At Mailer's wake, musicians including a string ensemble, a harpist, an organist, vocalists, and horn players occupy ambiguous roles: they might be guests of the widow or hired entertainers at the wake; or they might be seen as an operatic orchestra. As agents of the musical trajectory, their presence evolves over the course of the scenes. They begin by tuning their instruments in preparation for performance, but it is soon clear that the tuning sounds are part of the composition. As the night wears on, both their activity and sounds become more dissonant. Musicians cohere and recede in and out of the narrative, becoming central figures at moments, and background at others. The narrative creates space for musical expression, just as the music allows characters to articulate narrative.
Late in the Mailer wake, a sense of corrosion and decay has begun to take hold in the room. The steam heating system hisses and sputters and two musicians are adjusting valves, tuning and modulating the radiators like a musical instrument. Trumpet player Axel Dörner begins to play aspirating tones in duet with the sounds of the room. Experimental vocalist Phil Minton performs a solo with this accompaniment as the rest of the singers and musicians sleepily scrape and grumble. The actors at the table continue half-sung dialogue amidst all of this, while in the next room a percussionist thumps on the wall and a teenager mouths a masturbatory beatbox sequence.
Norman II (legendary percussionist Milford Graves) emerges from the carcass of a cow, slapping and grasping the hide in an irregular cadence. He removes a set of cowbells from the carcass and wears them around his neck. Norman II communicates through percussion and a language of chanting in a post-jazz style, shamanistically transcending to a sound-world beyond. He activates whatever surface is present in the scene: bangs on walls, found objects, a hybrid drum set, a boiling pot. In his final scene, a step-team summons Norman II, and his beats and sounds overlap with their tightly regimented stomping, dancing, cheering, and clapping.
At a dry dock in the Brooklyn Navy Yard, the character Horus (classically-trained countertenor Brennan Hall) vomits liquid sulfur into a mold. He is surrounded by an ensemble of sanitation workers who are playing large, crude horns that were hand-made in an earlier scene. As they blow a strange fanfare, liquid sulfur streams from the horns and into the mold. As the scene progresses, the sulfur begins to dry and accumulate around the bell of the horns, causing the sound of the instruments to modulate and become higher and more brittle. This scene is one of many where the musical composition is not separable from the narrative and sculptural qualities of the instruments used. As the sound of the horns grows higher, Horus' singing becomes drier and thinner and almost impossibly high.
At the wake, the second iteration of Hathfertiti (Maggie Gyllenhaal) performs a dialogue that elevates into an aria. The actress intones in a naked, unrefined voice, while around her, a chorus of mythological figures engages in sexual acrobatics.

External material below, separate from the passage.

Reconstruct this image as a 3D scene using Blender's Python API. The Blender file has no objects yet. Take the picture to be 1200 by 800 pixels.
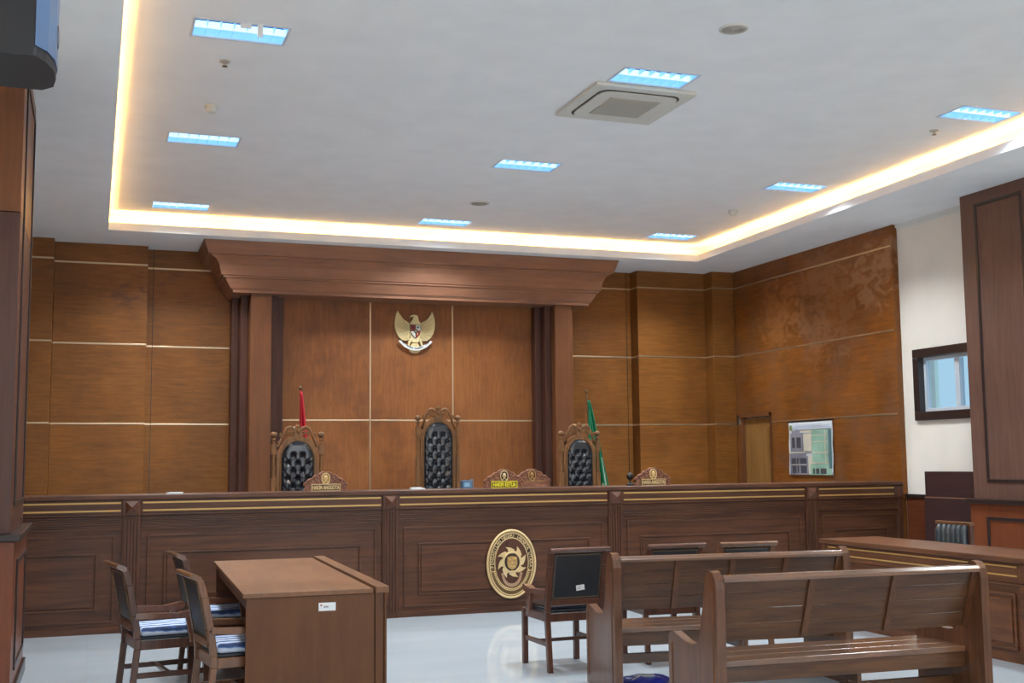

Body parts and orifices are played like instruments, mingling with a classical string section. Sounds of sexual ecstasy, moans, hums, and spraying urine culminate, as her aria becomes an ecstatic scream.
At the Brooklyn Navy Yard, a crowd of spectators has gathered for a competition. These witnesses act as a classical chorus, commenting on the action as it unfolds. They soon begin to chant, shout and sing, as the scene moves further and further into a musical world.